___ RECORDS

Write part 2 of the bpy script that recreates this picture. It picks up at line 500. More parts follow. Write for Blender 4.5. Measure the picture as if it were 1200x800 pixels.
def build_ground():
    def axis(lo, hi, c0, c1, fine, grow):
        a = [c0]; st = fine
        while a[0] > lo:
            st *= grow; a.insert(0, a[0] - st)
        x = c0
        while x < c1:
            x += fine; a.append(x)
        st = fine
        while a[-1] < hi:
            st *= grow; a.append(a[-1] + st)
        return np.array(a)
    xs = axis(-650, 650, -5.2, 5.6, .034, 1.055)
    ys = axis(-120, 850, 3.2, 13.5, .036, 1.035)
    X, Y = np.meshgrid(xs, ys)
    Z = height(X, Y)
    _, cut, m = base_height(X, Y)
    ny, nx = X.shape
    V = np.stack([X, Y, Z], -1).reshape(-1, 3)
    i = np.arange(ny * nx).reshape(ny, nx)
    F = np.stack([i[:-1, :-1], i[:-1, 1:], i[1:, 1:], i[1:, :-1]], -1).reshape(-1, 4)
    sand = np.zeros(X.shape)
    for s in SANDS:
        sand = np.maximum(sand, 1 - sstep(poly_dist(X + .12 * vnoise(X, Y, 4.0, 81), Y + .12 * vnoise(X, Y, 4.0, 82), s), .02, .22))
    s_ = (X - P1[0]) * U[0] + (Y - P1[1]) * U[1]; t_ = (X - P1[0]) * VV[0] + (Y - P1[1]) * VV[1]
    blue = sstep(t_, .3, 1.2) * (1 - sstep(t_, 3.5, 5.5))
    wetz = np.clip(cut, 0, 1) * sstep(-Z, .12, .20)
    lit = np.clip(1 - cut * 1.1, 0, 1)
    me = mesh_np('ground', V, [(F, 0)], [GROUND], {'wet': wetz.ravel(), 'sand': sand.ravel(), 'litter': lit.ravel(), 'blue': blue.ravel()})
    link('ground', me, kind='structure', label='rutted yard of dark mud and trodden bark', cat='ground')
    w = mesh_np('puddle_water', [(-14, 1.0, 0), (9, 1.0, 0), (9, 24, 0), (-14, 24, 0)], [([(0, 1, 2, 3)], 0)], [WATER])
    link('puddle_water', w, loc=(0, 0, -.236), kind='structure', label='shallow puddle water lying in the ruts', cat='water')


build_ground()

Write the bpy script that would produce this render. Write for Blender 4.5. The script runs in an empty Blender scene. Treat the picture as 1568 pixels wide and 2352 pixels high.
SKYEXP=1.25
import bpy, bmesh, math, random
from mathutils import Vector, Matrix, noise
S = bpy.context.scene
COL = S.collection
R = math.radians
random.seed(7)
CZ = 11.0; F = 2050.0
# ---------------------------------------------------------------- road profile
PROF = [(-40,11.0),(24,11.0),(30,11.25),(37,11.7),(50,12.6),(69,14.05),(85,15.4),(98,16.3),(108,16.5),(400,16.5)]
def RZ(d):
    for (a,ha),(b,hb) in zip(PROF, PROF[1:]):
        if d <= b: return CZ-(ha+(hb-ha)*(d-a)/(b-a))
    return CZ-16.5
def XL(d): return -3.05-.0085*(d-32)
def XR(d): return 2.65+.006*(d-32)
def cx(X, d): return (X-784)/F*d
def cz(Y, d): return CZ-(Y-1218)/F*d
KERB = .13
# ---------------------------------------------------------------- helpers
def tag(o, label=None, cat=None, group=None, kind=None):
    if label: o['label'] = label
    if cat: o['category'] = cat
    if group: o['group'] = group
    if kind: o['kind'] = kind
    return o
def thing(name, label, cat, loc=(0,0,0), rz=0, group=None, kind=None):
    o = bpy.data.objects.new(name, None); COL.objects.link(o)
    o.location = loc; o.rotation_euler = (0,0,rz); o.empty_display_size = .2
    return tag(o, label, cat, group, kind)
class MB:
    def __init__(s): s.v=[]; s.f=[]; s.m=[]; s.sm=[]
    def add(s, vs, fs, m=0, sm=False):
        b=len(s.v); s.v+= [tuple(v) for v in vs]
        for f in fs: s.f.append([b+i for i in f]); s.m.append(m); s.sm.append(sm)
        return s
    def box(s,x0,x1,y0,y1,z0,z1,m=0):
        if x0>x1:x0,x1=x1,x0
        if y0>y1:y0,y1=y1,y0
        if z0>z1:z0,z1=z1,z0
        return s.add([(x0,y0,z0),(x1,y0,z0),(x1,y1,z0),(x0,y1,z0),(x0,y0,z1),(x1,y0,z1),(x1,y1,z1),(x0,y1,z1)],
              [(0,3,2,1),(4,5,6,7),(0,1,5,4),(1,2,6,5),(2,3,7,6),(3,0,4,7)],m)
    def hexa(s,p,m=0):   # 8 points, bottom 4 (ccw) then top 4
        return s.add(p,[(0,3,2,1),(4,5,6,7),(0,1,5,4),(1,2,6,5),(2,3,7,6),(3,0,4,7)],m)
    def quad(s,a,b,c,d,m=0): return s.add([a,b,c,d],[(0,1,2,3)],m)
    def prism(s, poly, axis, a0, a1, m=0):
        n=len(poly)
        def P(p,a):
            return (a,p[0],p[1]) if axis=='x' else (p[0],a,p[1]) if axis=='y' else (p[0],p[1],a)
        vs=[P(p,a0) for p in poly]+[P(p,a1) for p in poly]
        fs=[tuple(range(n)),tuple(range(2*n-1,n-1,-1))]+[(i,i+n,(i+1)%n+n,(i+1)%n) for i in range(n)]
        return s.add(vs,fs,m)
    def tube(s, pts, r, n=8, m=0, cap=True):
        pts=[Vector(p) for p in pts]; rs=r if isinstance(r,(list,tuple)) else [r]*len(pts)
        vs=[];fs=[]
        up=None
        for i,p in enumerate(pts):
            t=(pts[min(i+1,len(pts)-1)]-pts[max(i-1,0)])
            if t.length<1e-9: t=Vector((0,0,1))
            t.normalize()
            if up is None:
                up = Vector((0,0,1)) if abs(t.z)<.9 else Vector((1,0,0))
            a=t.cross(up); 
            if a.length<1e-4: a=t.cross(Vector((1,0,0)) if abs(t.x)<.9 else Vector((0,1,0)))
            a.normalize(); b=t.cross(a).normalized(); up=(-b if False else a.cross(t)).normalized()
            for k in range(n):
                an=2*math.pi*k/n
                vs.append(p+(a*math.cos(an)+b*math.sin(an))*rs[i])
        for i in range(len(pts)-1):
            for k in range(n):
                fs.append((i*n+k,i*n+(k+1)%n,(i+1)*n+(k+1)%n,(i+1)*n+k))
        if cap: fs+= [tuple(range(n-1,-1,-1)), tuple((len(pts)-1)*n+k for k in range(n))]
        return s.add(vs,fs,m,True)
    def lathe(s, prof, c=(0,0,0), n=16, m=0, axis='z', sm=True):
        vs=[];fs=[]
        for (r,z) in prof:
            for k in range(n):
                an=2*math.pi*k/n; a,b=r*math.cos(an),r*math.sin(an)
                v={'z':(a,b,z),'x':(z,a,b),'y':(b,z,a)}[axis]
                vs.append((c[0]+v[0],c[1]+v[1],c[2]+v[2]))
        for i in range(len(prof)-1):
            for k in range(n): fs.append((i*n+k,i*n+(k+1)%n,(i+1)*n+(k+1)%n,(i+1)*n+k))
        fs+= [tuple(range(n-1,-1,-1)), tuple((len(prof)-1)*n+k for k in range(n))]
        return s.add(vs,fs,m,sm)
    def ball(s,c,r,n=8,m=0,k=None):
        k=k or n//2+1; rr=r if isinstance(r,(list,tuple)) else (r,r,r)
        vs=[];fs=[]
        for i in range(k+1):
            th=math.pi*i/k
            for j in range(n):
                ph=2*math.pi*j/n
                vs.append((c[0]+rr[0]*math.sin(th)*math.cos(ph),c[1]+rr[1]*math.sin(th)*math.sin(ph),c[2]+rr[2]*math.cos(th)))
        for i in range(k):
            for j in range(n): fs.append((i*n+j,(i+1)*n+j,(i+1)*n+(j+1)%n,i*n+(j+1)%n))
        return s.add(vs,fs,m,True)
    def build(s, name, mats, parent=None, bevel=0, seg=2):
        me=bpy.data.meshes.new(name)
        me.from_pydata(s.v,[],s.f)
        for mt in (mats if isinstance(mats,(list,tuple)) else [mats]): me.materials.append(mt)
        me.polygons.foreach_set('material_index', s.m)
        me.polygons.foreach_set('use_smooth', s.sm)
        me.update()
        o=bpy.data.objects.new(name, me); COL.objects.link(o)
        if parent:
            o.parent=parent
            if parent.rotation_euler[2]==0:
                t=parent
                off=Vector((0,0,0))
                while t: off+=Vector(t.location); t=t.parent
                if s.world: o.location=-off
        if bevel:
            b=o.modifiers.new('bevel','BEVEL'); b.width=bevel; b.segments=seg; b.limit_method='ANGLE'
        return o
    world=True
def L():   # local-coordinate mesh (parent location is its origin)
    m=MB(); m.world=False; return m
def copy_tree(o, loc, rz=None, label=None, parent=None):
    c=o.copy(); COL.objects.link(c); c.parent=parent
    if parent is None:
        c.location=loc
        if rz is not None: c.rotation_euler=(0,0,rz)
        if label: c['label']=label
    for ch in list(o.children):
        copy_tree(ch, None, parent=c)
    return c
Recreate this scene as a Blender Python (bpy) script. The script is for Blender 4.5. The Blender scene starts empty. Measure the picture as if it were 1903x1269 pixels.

______

▸ GOAL OF THE EXERCISE
Note every line above where the string "scene" shows up, and copy those lines.

▸ WRITTEN SOLUTION
Write the bpy script that would produce this render. Write for Blender 4.5. The script runs in an empty Blender scene. Treat the picture as 1568 pixels wide and 2352 pixels high.
S = bpy.context.scene
Recreate this scene as a Blender Python (bpy) script. The script is for Blender 4.5. The Blender scene starts empty. Measure the picture as if it were 1903x1269 pixels.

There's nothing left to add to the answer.